▶ [SUPPLIED MATERIAL]:
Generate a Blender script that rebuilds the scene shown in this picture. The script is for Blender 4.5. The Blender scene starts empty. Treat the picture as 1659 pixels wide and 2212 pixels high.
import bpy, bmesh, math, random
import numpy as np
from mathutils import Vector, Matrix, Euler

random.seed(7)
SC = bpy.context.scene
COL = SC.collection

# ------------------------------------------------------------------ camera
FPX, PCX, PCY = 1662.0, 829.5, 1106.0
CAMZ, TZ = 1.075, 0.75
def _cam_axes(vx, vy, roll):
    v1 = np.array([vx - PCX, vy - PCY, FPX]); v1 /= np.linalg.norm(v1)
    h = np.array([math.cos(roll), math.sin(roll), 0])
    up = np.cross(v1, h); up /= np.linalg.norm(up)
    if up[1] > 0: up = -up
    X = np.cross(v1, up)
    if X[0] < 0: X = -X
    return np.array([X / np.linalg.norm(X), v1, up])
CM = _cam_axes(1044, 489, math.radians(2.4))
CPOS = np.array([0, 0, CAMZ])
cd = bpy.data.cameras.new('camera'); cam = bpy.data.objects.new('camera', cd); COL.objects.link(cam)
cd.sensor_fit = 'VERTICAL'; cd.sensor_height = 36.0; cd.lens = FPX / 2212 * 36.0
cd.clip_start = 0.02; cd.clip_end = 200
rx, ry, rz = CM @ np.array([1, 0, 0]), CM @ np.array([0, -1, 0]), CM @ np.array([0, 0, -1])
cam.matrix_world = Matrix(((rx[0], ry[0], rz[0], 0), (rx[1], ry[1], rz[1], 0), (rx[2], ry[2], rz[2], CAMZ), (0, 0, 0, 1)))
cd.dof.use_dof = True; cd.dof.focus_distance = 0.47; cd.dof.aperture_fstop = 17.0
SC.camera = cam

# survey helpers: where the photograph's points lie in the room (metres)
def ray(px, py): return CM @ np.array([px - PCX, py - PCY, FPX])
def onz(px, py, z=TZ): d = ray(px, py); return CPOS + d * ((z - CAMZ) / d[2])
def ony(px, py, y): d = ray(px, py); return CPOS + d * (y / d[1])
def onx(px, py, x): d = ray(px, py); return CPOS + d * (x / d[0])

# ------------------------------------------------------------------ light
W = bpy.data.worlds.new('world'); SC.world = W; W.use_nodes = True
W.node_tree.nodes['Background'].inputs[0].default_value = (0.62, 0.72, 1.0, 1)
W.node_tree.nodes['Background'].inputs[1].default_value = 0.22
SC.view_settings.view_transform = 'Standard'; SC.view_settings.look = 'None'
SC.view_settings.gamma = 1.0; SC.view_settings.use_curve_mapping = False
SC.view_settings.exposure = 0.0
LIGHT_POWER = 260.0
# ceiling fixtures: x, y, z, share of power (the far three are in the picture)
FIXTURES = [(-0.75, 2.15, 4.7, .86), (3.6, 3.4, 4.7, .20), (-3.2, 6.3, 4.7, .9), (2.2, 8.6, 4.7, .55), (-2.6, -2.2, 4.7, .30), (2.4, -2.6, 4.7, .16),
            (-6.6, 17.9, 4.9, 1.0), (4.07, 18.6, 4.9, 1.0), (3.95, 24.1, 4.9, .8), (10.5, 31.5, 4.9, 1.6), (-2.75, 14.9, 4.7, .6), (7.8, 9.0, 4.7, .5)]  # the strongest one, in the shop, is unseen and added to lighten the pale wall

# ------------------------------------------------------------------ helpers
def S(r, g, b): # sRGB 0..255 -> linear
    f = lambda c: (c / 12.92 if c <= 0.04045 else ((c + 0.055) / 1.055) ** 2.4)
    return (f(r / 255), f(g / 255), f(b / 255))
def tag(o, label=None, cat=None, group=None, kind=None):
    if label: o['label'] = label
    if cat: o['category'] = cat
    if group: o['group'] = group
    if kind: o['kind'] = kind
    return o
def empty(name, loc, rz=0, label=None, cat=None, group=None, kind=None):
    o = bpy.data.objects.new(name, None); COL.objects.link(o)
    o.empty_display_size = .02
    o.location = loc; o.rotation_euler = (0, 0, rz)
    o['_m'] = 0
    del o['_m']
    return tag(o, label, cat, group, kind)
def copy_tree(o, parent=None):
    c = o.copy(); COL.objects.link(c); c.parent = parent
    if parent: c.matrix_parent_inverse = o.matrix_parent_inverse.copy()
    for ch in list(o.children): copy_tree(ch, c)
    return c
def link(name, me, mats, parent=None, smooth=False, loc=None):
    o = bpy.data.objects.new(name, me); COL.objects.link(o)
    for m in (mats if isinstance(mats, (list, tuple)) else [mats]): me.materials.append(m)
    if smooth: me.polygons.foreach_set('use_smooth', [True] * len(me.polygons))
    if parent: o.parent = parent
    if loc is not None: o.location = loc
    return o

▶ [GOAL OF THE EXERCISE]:
Look at the material above and copy, word for word, its lines from the first through the one containing "COL = SC.collection".

▶ [RESPONSE BELOW]:
Generate a Blender script that rebuilds the scene shown in this picture. The script is for Blender 4.5. The Blender scene starts empty. Treat the picture as 1659 pixels wide and 2212 pixels high.
import bpy, bmesh, math, random
import numpy as np
from mathutils import Vector, Matrix, Euler

random.seed(7)
SC = bpy.context.scene
COL = SC.collection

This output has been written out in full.